[cap-talk] Selling capabilities programming
Jonathan S. Shapiro
shap at eros-os.com
Sat Jul 21 23:20:11 EDT 2007
On Sun, 2007-07-22 at 08:22 +1000, James A. Donald wrote:
> Jonathan S. Shapiro:
> > I also encourage you to actually listen to and think
> > about the responses, which you do not appear to be
> > doing.
>
> In your conversation with Jed Donnelly, he demonstrated
> that controlling and tracking transfers of authority
> between entities does not change the security properties
> of the system, and that therefore such tracking and
> control is a utility of minor value, to be done
> according to convenience and feasibility, rather than an
> essential and vital characteristic.
James:
Can you provide a URL in the archive for that conversation? I certainly
do not recall any such conclusion.
> That demonstration
> should have relegated the issue of whether capabilities
> should be "protected" to a mere implementation detail,
> one way of doing things among many, rather than a vital
> principle to be hotly defended.
The conversation that *I* recall with Jed was to determine whether the
particular encryption strategy that he used was protected. We determined
that it is.
> > Perhaps there is some other building block that you
> > think will work. If so, I would be interested to here
> > it described.
>
> If you say so, I will describe it in more detail...

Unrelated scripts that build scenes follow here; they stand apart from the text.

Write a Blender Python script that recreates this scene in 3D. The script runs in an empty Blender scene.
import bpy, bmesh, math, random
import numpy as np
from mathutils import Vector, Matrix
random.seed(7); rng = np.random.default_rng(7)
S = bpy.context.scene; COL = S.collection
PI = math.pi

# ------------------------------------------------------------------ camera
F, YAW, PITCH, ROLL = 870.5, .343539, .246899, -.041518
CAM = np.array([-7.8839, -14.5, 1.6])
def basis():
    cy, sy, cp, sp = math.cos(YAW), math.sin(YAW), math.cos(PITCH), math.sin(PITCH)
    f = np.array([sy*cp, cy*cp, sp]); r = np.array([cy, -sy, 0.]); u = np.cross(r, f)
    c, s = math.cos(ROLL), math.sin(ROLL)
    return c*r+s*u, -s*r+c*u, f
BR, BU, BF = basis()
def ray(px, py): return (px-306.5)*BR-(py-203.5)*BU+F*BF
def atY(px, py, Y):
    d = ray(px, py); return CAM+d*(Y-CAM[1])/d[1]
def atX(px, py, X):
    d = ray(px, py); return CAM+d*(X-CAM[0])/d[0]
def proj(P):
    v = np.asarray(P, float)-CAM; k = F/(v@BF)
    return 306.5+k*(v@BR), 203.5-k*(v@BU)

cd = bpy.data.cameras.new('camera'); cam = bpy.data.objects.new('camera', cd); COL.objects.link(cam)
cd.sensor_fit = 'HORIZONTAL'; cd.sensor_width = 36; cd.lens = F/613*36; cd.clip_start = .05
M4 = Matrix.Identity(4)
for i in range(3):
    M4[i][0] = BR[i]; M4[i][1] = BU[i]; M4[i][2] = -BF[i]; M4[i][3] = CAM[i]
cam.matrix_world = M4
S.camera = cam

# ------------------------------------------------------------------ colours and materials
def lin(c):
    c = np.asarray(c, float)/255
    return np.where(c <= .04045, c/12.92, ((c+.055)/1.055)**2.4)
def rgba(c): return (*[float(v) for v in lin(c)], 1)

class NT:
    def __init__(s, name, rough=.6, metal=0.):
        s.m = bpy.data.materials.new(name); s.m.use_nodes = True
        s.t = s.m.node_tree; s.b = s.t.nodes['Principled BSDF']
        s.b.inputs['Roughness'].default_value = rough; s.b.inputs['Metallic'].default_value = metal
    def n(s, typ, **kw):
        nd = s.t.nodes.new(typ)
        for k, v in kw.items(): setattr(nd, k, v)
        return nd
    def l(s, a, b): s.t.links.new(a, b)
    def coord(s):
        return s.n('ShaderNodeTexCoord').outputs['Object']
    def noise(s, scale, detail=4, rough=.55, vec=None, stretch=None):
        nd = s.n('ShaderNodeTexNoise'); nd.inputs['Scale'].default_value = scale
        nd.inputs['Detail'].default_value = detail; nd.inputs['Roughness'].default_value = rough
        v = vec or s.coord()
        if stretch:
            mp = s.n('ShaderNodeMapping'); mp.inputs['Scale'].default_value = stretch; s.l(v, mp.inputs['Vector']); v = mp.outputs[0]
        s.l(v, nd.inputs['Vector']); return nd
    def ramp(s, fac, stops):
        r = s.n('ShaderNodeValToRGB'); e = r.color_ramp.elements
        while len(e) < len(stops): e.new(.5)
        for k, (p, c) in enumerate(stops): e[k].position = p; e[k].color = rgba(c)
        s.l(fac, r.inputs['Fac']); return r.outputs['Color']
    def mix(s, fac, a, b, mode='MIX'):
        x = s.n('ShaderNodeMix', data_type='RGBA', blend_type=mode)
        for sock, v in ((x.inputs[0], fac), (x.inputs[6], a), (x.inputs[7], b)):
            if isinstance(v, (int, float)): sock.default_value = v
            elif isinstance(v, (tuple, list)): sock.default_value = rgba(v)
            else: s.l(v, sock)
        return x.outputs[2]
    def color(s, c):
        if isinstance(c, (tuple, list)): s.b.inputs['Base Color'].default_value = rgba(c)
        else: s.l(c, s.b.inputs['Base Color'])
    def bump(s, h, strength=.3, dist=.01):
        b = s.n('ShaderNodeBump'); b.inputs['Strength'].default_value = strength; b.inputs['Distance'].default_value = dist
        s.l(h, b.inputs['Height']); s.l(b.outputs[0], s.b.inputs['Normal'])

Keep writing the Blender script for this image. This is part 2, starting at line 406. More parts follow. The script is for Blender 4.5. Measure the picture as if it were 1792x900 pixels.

> Consider our example of aunt Vera...
In this long (and decently well written) description of what Aunt Vera
is doing, you failed to describe a concrete mechanism. To the extent
that you approached describing one (the discussion that secrets would be
kept in ring<3, you were actually describing something similar to
protected capabilities.
Any story for security is based on a set of foundational technical
mechanisms. Please describe yours.
> > The question is: communicable to *whom*? If these
> > authorities are send to an independent party, then
> > yes, something bad has happened. On the other hand,
> > sending these authorities to a subprogram that is
> > confined and exclusively held may make a great deal of
> > sense.
>
> This, however, is only an argument for protected
> capabilities if one uses "confinement" in the special
> sense that assumes protected capabilities.
James: we are going in circles. You persist in misusing the term
confinement, and therefore conclude that protected capabilities are
unnecessary..
> As Jed put it, any code that
> possesses a capability and can that can communicate with
> an entity can accomplish any bad effects by any
> communication, that it could by communicating a
> capability to that entity - thus it is impossible to
> confine and closely hold a subprogram in the required
> sense.
This is complete and utter nonsense. If the initially held capability
was authorized, the subsystem was confined and confinement has not been
broken. Jed has a number of misunderstandings about this as well.